UN PRIX CONCOURT DANS LA SCIENCE-FICTION
Parlant de ce livre, Pierre Viansson-Ponté écrivait dans Le Monde du 15 janvier 1978 : « Enfin un roman de science et de politique-fiction dont l'auteur est un écrivain, un vrai. »
Ce genre de réflexion n'est pas très neuf. Tout cela a été dit à propos des excellents romans de Robert Merle et de quelques autres de moindre qualité. Ce n'est qu'une escarmouche de plus dans la guerre éternelle que se livrent la littérature générale et la science-fiction. Un conflit qui a des causes économiques et culturelles, comme la plupart de ceux qui opposent nations et peuples.
Quelques remarques liminaires de Viansson-Ponté sur la « quincaillerie spatiale » et les « tarzans robotisés » de la SF autorisent à penser que l'honorable critique ne connaît pas très bien cette littérature. Dans le camp opposé on rétorque vertement que la littérature générale est l'expression de la « culture dominante », contre laquelle se dresse la science-fiction, forme avancée de la contestation intellectuelle. C'est tout aussi délirant.
Il est urgent de surseoir à toute conclusion.
Gérard Klein souligne dans son célèbre essai Malaise dans la science-fiction que cette science-fiction est essentiellement écrite et lue par des gens qui appartiennent à la petite et moyenne bourgeoisie. Il signale cependant une exception notable : l'écrivain américain Cordwainer Smith. La position sociale de Romain Gary en France n'est pas sans analogie avec celle de Cordwainer Smith aux USA.
Romain Gary appartient lui aussi a la classe dominante — et plus ou moins dirigeante — de son pays. Cela se sent bien dans ses œuvres. Les personnages qu'il décrit dans son dernier roman, hommes politiques de haut niveau et chefs militaires, il les a personnellement fréquentés et il les connaît bien. Ils ont le poids et l'épaisseur de la vérité. Et ce n'est pas la moindre qualité de ce livre.
L'écriture de Charge d'âme est à peine trop ciselée. Notations et formules, dans la grande tradition de la littérature française, abondent et font mouche presque à chaque page. Romain Gary n'est pas un smicard des lettres. Il a les moyens de prendre son temps et le temps de mettre en œuvre tous ses moyens...

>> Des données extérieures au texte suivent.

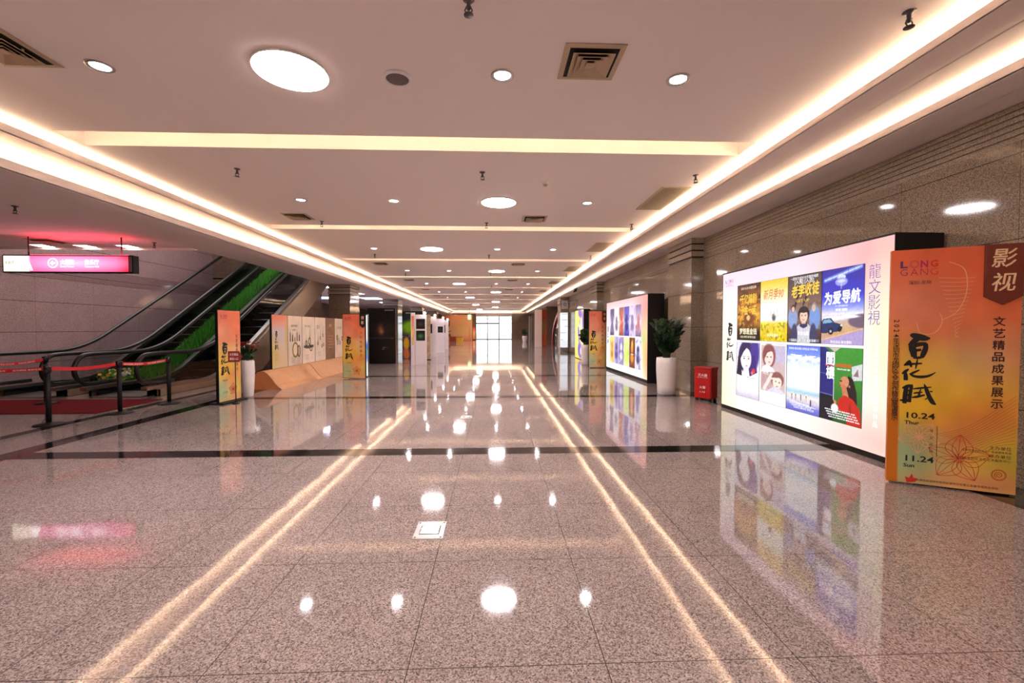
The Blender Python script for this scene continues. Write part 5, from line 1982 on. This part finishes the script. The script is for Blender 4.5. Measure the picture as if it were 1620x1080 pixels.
t = thing('gateway_panel', 'tall pale pink panel with a rust side leaf near the far right', 'exhibition board', (3.3, 33.0, 0))
MB().box(-.28, .26, 0, .1, 0, 2.82, M_WHITEBOARD).build('front_panel', t)
c = Canvas(10, 40).vgrad([(0, (240, 220, 190)), (.3, (240, 210, 206)), (1, (236, 222, 216))], (.2, .8))
c.mesh('print', .53, 2.8, A_PRINT, t, (-.01, -.003, .01))
MB().box(.28, .66, .2, .26, 0, 2.85, M_RUST).build('side_leaf', t)
MB().box(.3, .5, .19, .2, 1.0, 2.0, M_OLIVE).build('side_print', t)

# ------------------------------------------------------------------ floor boxes
for (x, y, w_, lab) in ((-.44, 2.935, .098, 'square steel floor box in the foreground floor'), (-.44, 6.72, .085, 'square steel floor box farther down the hall past the black line')):
    t = thing('floor_box', lab, 'floor box', (x, y, 0), 0, 'steel floor boxes')
    mb = MB()
    w2 = w_ * .68
    for (a, b, c_, d) in ((-w_, w_, -1.28 * w_, -w2), (-w_, w_, w2, 1.28 * w_), (-w_, -w2, -w2, w2), (w2, w_, -w2, w2)):
        mb.box(a, b, c_, d, .0, .006, M_STEEL)
    mb.build('frame', t)
    MB().box(-w2, w2, -w2, w2, 0, .002, M_BLACK).build('gap', t)
    ld = MB().box(-w2 + .008, w2 - .008, -w2 + .008, w2 - .008, -.001, .001, mat('polished_plate', rgb(222, 218, 216), .12, 1.0)).build('lid', t, (0, 0, .0065))
    ld.rotation_euler = (R(-2.2), 0, 0)      # lid tilted so that it mirrors a round ceiling light
    mb = MB()
    for sx in (-1, 1):
        for sy in (-1, 1):
            mb.lathe([(.007, .006), (.006, .008), (0, .0085)], M_FRAME, 10, (sx * w_ * .85, sy * w_ * 1.08, 0))
    mb.build('screws', t)
t = thing('track_spotlights', 'small black spotlights on the lower cove lip at the far right', 'light', (3.9, 21.0, HS))
mb = MB()
mb.box(-.03, .03, -.35, .35, -.03, 0, M_BLACK)
mb.build('track', t)
for k in (-.25, 0, .25):
    MB().tube([(0, k, -.03), (0, k, -.07), (-.05, k - .02, -.15)], [.012, .03, .04], M_BLACK, 10).build('spot_head', t)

Le « surgénérateur spirituel » et la transformation de l'âme humaine en « carburant avancé » n'est pas d'une originalité totale (mais quelle idée de science-fiction peut encore l'être ?).
En tout cas, elle est traitée avec intelligence et sensibilité. Le roman se lit à deux niveaux. Le grand public y trouvera un conte philosophique, superposé à une fiction politique dans le style du Dr Folamour. Les lecteurs habitués à la science-fiction y découvriront une subtile histoire d'univers parallèles et une charge acérée contre les centrales nucléaires.
Voici donc un livre qui pourra plaire aux amateurs éclairés de science-fiction moderne comme aux lecteurs qui récusent en principe le genre.